Jakarta Terancam Tiga Sumber Gempa Besar
Font: Ukuran: - +
Ilustrasi - Seismograf, alat pencatat getaran akibat gempa bumi. Foto: Shutterstock
DIALEKSIS.COM | Jakarta - Jakarta, ibu kota Indonesia, saat ini menghadapi ancaman serius dari tiga sumber gempa yang berpotensi menimbulkan guncangan hebat. Menurut data Badan Meteorologi, Klimatologi, dan Geofisika (BMKG) yang dibagikan oleh Badan Penanggulangan Bencana Daerah (BPBD) DKI Jakarta, ketiga ancaman tersebut adalah:
- Zona Megathrust Jawa Barat
- Zona Megathrust Selat Sunda
- Sesar aktif di daratan (Sesar Baribis, Sesar Lembang, dan Sesar Cimandiri)
Meskipun Jakarta tidak berada tepat di atas zona megathrust, lokasinya yang relatif dekat dengan patahan selatan Jawa membuat kota ini tetap rentan terhadap guncangan dari gempa besar di zona tersebut.
Potensi megathrust yang mengapit Jakarta, kedua zona megathrust yang mengapit Jakarta masing-masing berpotensi menghasilkan gempa dengan magnitudo mencapai 8,7. Megathrust Jawa Barat, dengan panjang 320 km dan lebar 200 km, telah dua kali melepaskan energi besar: pada tahun 1903 (M 8,1) dan 2006 (M 7,8).
Sementara itu, Megathrust Selat Sunda memiliki dimensi panjang 280 km dan lebar 200 km, dengan pergeseran 4 cm per tahun. Gempa besar terakhir di Selat Sunda tercatat pada tahun 1757, menjadikan usia seismic gap-nya 267 tahun.
Ancaman sesar aktif di daratan diinfokan terbagi menjadi tiga sesar aktif di daratan juga menjadi ancaman serius bagi Jakarta:
- Sesar Baribis: Sesar utama di utara Jawa Barat yang pernah menghasilkan gempa signifikan di Karawang pada tahun 1862.
- Sesar Cimandiri: Sesar tertua yang membentang dari Teluk Pelabuhan Ratu hingga ke arah timur laut menuju Subang.
- Sesar Lembang: Terletak di utara Bandung, membentang sekitar 30 kilometer dengan arah barat-timur. Gempa akibat sesar ini pernah terjadi pada 2011, 2017, dan terakhir pada 13 Desember 2021.

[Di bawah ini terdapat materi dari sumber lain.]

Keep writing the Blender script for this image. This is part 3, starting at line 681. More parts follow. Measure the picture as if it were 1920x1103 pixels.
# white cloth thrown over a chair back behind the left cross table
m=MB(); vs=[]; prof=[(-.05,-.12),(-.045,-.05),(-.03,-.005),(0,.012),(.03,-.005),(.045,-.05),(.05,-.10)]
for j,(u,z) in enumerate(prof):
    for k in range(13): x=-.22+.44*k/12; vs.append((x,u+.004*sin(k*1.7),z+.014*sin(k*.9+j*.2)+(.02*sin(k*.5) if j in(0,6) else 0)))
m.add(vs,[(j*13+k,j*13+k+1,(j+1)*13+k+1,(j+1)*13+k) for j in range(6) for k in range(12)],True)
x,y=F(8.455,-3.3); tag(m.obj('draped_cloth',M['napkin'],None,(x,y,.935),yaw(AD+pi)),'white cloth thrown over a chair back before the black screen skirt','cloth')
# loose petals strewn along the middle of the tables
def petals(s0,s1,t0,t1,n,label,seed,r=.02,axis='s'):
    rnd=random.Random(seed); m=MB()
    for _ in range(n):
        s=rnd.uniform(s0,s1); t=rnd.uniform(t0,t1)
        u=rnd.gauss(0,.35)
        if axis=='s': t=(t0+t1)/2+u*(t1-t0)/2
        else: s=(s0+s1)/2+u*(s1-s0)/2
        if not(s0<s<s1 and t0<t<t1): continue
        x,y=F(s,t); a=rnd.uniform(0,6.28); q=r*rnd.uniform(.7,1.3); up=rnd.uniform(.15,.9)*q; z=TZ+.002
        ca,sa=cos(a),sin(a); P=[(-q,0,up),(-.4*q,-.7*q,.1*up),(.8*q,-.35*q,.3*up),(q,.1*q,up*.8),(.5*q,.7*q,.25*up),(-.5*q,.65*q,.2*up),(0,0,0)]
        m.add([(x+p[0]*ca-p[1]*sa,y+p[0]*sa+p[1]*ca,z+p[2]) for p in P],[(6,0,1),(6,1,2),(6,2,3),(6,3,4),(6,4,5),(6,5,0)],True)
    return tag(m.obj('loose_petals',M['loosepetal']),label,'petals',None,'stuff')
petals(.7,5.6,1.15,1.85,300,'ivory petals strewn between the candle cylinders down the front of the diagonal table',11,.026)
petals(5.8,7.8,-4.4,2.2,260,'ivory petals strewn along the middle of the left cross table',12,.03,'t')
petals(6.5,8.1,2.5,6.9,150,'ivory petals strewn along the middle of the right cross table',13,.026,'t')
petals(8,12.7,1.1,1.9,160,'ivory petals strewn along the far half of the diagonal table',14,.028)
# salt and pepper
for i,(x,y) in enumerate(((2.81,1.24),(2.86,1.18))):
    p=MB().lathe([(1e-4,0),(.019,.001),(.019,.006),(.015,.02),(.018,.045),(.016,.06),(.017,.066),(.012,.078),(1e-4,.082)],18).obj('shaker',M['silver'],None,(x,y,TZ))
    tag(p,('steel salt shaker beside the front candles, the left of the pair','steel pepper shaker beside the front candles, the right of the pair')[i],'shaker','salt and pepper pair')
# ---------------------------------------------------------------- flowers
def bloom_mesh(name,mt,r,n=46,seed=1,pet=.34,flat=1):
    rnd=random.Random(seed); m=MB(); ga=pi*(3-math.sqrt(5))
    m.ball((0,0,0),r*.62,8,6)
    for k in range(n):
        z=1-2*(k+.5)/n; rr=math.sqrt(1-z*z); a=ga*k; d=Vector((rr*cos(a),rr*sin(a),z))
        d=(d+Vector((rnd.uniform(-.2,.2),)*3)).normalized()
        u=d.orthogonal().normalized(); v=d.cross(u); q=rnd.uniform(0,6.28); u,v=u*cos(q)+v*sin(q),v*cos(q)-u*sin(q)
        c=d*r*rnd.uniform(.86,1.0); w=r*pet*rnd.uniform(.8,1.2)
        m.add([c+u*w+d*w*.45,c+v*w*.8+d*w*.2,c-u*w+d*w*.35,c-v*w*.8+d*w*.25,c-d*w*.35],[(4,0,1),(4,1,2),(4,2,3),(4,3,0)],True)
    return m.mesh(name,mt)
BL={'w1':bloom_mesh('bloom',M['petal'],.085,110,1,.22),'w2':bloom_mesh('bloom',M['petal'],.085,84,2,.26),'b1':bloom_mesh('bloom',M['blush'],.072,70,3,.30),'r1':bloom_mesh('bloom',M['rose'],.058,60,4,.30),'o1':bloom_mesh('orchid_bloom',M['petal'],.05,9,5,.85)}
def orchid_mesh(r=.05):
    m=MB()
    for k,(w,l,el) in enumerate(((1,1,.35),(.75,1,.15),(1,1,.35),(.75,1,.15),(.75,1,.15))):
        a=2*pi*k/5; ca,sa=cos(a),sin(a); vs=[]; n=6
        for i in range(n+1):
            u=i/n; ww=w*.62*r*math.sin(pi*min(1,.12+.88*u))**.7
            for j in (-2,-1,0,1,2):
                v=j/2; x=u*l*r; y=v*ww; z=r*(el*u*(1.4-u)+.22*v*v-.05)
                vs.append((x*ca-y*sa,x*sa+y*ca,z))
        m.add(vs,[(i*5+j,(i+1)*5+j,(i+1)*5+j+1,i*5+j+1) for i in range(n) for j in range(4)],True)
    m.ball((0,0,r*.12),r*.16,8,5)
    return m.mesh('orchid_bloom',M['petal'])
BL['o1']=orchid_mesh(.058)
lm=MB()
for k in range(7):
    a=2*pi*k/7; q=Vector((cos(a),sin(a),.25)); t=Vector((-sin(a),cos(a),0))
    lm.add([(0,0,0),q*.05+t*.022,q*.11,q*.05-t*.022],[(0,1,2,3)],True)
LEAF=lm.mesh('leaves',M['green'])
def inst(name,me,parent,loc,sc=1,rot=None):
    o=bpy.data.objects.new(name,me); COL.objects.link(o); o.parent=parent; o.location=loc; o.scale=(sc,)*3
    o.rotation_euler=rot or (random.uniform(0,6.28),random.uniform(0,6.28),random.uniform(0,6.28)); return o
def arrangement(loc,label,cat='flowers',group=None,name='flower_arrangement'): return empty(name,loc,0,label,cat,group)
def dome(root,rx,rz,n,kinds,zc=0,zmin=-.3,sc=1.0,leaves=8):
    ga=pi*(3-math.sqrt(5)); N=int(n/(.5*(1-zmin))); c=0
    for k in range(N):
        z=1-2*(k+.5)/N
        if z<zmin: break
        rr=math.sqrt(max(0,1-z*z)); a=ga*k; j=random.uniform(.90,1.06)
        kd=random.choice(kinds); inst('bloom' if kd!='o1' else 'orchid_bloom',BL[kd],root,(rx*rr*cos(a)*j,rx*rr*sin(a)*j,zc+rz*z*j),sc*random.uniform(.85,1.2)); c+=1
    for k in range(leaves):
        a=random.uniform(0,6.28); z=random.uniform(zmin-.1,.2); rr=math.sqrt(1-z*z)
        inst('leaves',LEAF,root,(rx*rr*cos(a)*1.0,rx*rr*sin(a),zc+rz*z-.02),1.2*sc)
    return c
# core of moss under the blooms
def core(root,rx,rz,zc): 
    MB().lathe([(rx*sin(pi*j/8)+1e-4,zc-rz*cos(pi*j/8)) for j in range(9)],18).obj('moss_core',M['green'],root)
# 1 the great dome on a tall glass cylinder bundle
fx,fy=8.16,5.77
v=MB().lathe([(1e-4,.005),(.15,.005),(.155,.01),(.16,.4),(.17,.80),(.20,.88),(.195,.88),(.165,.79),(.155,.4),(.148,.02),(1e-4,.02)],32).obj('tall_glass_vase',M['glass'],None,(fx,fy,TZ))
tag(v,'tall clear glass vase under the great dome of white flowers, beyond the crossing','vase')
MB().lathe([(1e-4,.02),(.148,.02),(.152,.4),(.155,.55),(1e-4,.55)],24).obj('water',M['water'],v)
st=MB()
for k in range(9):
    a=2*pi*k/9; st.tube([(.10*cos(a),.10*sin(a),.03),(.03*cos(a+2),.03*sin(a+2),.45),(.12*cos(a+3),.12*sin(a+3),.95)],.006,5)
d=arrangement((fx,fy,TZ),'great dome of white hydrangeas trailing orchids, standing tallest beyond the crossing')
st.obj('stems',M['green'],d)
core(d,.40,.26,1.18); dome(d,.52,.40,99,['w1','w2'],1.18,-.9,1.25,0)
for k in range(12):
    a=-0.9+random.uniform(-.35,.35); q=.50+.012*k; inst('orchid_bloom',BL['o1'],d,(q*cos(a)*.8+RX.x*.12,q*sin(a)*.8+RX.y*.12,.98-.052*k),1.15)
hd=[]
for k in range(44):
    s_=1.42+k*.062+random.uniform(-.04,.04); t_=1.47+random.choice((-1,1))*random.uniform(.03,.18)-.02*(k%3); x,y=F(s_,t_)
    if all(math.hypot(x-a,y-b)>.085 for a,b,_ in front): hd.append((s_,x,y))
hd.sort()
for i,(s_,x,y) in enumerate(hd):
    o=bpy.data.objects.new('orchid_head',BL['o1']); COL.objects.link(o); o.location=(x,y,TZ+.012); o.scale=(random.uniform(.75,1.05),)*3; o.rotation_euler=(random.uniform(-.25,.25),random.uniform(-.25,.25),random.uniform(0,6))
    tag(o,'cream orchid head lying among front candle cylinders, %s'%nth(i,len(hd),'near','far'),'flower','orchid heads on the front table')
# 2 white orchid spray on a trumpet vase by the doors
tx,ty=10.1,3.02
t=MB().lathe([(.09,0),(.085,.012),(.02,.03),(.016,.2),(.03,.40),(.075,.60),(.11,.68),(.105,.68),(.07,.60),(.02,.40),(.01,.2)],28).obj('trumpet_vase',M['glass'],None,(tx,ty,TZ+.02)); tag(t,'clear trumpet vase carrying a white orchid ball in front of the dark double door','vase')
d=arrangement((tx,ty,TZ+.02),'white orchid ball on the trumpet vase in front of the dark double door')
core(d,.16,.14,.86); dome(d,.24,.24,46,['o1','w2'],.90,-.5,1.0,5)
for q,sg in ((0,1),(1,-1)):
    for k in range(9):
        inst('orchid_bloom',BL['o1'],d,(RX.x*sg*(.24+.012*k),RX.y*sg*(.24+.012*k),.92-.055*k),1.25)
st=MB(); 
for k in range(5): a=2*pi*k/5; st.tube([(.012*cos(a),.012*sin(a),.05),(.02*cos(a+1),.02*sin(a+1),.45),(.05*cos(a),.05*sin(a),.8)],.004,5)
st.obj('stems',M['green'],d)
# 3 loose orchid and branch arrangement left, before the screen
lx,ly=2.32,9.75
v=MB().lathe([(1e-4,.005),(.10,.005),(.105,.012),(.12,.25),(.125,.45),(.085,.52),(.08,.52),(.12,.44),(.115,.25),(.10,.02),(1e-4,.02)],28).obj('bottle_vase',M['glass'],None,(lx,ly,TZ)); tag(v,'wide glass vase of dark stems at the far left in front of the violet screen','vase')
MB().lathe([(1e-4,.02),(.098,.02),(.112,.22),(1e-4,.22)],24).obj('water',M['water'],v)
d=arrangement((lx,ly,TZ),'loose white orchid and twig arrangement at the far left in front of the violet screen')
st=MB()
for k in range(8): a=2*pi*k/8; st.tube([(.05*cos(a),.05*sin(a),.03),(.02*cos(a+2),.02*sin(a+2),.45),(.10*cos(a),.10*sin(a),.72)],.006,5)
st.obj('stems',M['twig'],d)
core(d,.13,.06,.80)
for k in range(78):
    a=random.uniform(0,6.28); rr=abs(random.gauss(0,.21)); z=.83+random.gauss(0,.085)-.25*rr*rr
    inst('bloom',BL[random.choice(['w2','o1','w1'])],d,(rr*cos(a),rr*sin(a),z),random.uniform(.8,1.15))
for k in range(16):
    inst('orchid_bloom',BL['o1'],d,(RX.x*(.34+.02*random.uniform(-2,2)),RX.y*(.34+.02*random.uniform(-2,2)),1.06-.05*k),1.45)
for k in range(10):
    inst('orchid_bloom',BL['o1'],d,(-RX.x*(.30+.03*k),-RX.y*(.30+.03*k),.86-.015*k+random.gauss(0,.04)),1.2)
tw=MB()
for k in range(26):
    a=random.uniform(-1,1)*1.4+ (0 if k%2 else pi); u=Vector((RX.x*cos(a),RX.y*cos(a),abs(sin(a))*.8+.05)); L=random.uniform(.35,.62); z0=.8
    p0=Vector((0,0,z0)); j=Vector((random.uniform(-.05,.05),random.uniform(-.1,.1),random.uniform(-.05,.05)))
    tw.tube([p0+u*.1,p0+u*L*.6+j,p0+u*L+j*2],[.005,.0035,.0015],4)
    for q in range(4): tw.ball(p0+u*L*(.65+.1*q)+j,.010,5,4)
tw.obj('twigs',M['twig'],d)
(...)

Berbicara dampak potensial terhadap Jakarta, Yohan, Kepala Pusat Data dan Informasi BPBD DKI Jakarta, menekankan bahwa gempa dari patahan megathrust dapat mencapai magnitudo 8 hingga 9. Hal ini sangat mengkhawatirkan mengingat kepadatan penduduk dan infrastruktur Jakarta.
"Jika terjadi gempa besar dari zona megathrust, Jakarta bisa merasakan guncangan kuat yang mengancam infrastruktur bangunan, khususnya yang tidak memenuhi standar tahan gempa," ujar Yohan.
Kondisi tanah Jakarta yang sebagian besar terdiri dari tanah aluvial dan bekas lahan rawa juga berpotensi memperparah dampak guncangan. Subardjo, mantan Ketua Ikatan Alumni Akademi Meteorologi dan Geofisika (IKAMEGA), menambahkan bahwa tanah lunak ini lebih rentan terhadap likuifaksi atau pencairan tanah akibat getaran.
Peringatan dari para ahli datang dari Sri Widiyantoro, ahli Seismolog dari Institut Teknologi Bandung (ITB), juga menyoroti potensi bahaya dari Megathrust Jawa Tengah bagian barat. Meskipun jaraknya ke Jakarta sekitar 200-300 km, hal ini masih tergolong dekat jika dibandingkan dengan gempa Tohoku 2011 yang berdampak signifikan terhadap Tokyo yang berjarak 400 km dari pusat gempa.
Dengan berbagai ancaman gempa yang mengintai, Jakarta perlu meningkatkan kesiapsiagaan dan memperkuat infrastruktur untuk menghadapi kemungkinan terburuk. Langkah-langkah mitigasi dan edukasi masyarakat menjadi kunci dalam mengurangi potensi dampak bencana di masa mendatang.